# START OF Given information

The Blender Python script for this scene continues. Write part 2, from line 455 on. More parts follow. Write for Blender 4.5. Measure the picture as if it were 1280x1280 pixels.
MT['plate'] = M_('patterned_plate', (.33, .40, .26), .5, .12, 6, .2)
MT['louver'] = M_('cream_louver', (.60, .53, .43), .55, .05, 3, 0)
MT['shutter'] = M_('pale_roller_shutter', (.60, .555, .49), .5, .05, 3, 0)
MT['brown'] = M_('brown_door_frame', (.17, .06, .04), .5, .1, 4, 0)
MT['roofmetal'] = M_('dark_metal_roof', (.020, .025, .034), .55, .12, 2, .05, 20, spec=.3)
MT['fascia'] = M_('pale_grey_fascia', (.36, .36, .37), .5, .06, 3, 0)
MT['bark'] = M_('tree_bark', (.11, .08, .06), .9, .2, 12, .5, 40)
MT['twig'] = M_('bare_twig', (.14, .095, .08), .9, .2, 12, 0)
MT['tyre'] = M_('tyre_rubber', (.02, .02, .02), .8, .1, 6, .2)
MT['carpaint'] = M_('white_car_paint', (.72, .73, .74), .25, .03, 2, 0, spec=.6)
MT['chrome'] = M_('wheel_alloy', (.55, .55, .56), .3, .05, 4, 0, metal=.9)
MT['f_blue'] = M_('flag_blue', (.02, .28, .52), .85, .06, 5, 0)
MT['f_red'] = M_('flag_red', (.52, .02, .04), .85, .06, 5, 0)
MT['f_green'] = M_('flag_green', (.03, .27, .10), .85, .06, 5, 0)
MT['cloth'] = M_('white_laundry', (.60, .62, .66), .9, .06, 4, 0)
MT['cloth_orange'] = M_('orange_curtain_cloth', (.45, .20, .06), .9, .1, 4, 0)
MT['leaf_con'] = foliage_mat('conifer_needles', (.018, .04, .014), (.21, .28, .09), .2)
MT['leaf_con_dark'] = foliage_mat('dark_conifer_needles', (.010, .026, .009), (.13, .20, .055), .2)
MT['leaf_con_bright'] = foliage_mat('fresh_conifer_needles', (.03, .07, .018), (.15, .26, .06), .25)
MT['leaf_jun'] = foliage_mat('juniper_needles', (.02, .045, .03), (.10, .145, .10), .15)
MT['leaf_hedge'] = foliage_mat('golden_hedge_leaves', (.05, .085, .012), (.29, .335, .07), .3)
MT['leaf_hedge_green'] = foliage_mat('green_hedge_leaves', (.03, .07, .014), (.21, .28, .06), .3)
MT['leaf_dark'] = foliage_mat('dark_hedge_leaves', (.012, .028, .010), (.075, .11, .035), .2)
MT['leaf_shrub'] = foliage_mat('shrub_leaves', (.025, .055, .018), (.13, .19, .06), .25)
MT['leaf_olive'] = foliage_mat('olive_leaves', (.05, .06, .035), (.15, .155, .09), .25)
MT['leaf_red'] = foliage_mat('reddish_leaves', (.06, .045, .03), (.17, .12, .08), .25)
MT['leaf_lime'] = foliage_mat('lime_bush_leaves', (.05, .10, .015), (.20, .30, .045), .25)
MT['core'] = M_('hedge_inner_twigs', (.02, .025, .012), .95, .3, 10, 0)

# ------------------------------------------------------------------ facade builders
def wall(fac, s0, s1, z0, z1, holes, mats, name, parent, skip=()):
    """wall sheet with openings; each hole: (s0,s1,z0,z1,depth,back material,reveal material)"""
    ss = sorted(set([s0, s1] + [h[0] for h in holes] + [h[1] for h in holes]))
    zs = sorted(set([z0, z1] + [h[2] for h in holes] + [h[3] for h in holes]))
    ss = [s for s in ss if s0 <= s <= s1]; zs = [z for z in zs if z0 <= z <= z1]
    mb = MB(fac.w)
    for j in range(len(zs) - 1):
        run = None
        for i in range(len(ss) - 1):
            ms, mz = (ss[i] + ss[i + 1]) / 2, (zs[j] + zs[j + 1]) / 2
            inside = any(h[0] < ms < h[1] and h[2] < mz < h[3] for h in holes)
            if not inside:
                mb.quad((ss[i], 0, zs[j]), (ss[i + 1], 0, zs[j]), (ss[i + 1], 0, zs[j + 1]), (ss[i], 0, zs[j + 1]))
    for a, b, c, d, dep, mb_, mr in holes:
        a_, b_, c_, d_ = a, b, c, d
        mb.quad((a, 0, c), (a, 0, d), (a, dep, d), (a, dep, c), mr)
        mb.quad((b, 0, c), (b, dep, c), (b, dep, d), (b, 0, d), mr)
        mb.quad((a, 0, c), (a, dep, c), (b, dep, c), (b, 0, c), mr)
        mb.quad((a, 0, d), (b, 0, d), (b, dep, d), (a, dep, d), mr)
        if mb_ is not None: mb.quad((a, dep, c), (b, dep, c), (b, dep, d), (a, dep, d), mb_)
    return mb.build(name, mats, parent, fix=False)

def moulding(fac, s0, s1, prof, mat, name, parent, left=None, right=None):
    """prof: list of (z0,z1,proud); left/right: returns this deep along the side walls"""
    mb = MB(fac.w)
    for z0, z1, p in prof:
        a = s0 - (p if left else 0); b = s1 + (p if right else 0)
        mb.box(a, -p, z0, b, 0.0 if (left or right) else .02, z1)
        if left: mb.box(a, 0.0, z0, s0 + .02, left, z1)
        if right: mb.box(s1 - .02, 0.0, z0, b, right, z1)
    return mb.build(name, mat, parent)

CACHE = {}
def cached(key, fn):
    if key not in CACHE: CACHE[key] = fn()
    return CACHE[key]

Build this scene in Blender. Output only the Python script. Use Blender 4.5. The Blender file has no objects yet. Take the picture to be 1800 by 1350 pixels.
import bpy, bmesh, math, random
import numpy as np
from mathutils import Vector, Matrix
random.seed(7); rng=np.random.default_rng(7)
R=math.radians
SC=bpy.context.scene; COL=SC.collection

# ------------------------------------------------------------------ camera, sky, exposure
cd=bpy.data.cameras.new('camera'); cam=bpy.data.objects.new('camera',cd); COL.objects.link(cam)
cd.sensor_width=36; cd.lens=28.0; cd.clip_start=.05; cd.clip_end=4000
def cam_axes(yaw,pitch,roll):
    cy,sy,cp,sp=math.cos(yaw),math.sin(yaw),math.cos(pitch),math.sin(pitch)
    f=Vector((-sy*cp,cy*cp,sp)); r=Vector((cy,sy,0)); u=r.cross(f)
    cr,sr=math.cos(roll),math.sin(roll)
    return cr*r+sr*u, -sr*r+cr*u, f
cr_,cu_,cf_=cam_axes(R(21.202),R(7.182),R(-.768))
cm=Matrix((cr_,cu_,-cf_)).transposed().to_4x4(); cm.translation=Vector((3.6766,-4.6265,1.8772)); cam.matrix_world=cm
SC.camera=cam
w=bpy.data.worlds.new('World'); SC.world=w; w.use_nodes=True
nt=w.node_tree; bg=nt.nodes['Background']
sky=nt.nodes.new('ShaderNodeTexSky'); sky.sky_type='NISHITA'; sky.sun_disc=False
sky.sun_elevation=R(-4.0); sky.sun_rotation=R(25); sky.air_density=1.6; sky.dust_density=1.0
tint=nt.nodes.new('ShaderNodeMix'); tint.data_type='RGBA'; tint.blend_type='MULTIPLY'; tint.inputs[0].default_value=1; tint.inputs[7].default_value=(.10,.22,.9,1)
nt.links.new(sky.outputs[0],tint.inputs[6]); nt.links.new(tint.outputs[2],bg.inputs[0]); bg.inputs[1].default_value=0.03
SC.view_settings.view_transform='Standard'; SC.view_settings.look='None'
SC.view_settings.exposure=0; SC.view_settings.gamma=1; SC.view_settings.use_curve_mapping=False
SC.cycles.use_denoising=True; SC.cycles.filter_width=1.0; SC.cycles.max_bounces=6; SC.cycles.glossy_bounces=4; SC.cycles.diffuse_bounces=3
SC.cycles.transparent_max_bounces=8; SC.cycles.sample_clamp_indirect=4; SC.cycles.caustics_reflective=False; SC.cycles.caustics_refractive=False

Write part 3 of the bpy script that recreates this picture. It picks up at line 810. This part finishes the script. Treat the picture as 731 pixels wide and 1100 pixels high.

# END OF Given information

# Stated exercise:
From the records above, give again exactly the lines running from the line with "(b, 0, d), mr)" to the line with "SC=bpy.context.scene; COL=SC.collection", inclusive.

# Output for this task:
        mb.quad((b, 0, c), (b, dep, c), (b, dep, d), (b, 0, d), mr)
        mb.quad((a, 0, c), (a, dep, c), (b, dep, c), (b, 0, c), mr)
        mb.quad((a, 0, d), (b, 0, d), (b, dep, d), (a, dep, d), mr)
        if mb_ is not None: mb.quad((a, dep, c), (b, dep, c), (b, dep, d), (a, dep, d), mb_)
    return mb.build(name, mats, parent, fix=False)

def moulding(fac, s0, s1, prof, mat, name, parent, left=None, right=None):
    """prof: list of (z0,z1,proud); left/right: returns this deep along the side walls"""
    mb = MB(fac.w)
    for z0, z1, p in prof:
        a = s0 - (p if left else 0); b = s1 + (p if right else 0)
        mb.box(a, -p, z0, b, 0.0 if (left or right) else .02, z1)
        if left: mb.box(a, 0.0, z0, s0 + .02, left, z1)
        if right: mb.box(s1 - .02, 0.0, z0, b, right, z1)
    return mb.build(name, mat, parent)

CACHE = {}
def cached(key, fn):
    if key not in CACHE: CACHE[key] = fn()
    return CACHE[key]

Build this scene in Blender. Output only the Python script. Use Blender 4.5. The Blender file has no objects yet. Take the picture to be 1800 by 1350 pixels.
import bpy, bmesh, math, random
import numpy as np
from mathutils import Vector, Matrix
random.seed(7); rng=np.random.default_rng(7)
R=math.radians
SC=bpy.context.scene; COL=SC.collection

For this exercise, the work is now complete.